While I enjoy the clear picture and wide screen capability, I don't know if the reception is always better.

It seems like our digital TVs will cut in and out much more often than our older TVs ever did. This is really frustrating when you are watching the news or anything where you don't want to miss one word of what is being said.

I will say, this has improved since digital TV was first made available. It seemed to take a long time for that transition to take place.

You really do notice a difference in the quality of the picture though. Once you get used to that clear, crisp picture, it would be hard to go back to anything else.

Mykol
Post 2

I really enjoy the electronic program guide feature that the digital TVs have.

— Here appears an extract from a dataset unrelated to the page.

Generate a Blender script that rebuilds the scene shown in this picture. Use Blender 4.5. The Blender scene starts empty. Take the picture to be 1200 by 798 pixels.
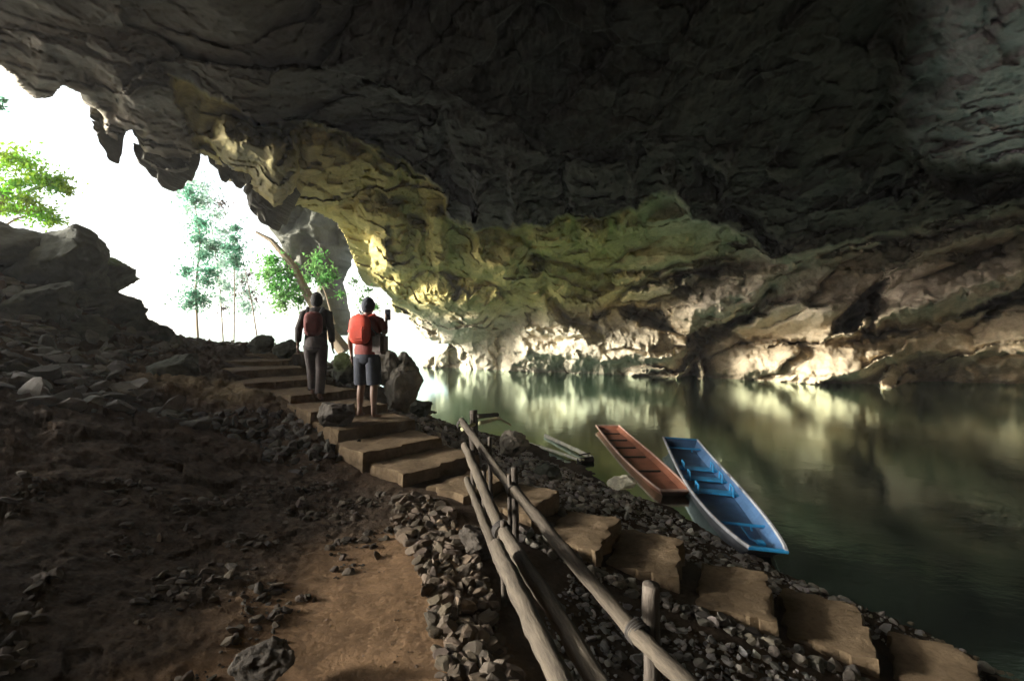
import bpy, bmesh, math, random
import numpy as np
from mathutils import Vector, Matrix, Quaternion
R = math.radians
rng = np.random.default_rng(7)
random.seed(7)
sc = bpy.context.scene
COL = sc.collection
EYE = 2.6            # camera height over the water (z = 0)
F = 560.0            # focal length in photo pixels (photo 1200 wide)
HZ = 388.0           # horizon row

def W(px, py, d):
    return ((px-600.0)/F*d, d, EYE-(py-HZ)/F*d)

# ------------------------------------------------------------------ noise
_perm = np.random.default_rng(3).permutation(256).astype(np.int64)
_perm = np.concatenate([_perm, _perm, _perm])
_g = np.random.default_rng(4).normal(size=(256, 3)); _g /= np.linalg.norm(_g, axis=1)[:, None]
_g = _g.astype(np.float32)
def perlin(p):
    p = np.asarray(p, dtype=np.float32)
    i = np.floor(p).astype(np.int64); f = p-i
    i &= 255
    u = f*f*f*(f*(f*6-15)+10)
    def corner(dx, dy, dz):
        h = _perm[_perm[_perm[i[:, 0]+dx]+i[:, 1]+dy]+i[:, 2]+dz]
        g = _g[h]
        return g[:, 0]*(f[:, 0]-dx)+g[:, 1]*(f[:, 1]-dy)+g[:, 2]*(f[:, 2]-dz)
    def lerp(a, b, t): return a+(b-a)*t
    x00 = lerp(corner(0,0,0), corner(1,0,0), u[:, 0]); x10 = lerp(corner(0,1,0), corner(1,1,0), u[:, 0])
    x01 = lerp(corner(0,0,1), corner(1,0,1), u[:, 0]); x11 = lerp(corner(0,1,1), corner(1,1,1), u[:, 0])
    return lerp(lerp(x00, x10, u[:, 1]), lerp(x01, x11, u[:, 1]), u[:, 2])*1.6
def fbm(p, scale, octv, gain=0.5, seed=0.0, ridged=False):
    p = np.asarray(p, dtype=np.float32)/scale+seed
    a = 1.0; tot = 0.0; out = np.zeros(len(p), np.float32)
    for k in range(octv):
        n = perlin(p)
        if ridged: n = 1-2*np.abs(n)
        out += a*n; tot += a
        a *= gain; p = p*2.03+17.3
    return out/tot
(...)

I often wonder how much longer they will continue to print a TV guide since this information can now be found online or on the TV.

It is nice to be able to see what the name of the show is, and get some details about it if you are not familiar with it.

One of the main reasons I got the Sunday paper in the past was to have the TV guide for the week. Now that we have the electronic program features, I never look at this anymore.

golf07
Post 1

We don't spend much time watching TV, so we are probably a little more old school than a lot of people.

We got rid of our satellite service a few years ago because we realized this money could be spent on better things.

Some of our TV's are old, so we need to use a converter box to get any reception. A few years ago when the government was offering 2 rebates of $40 towards converter boxes, we took advantage of them.

We eventually got an IDTV for our kitchen and don't need any kind of converter box there now. With this TV I have noticed that we get a few more channels than we did before.

This is nice because it gives us a few more viewing options and some of the channels are older shows that we are more familiar with.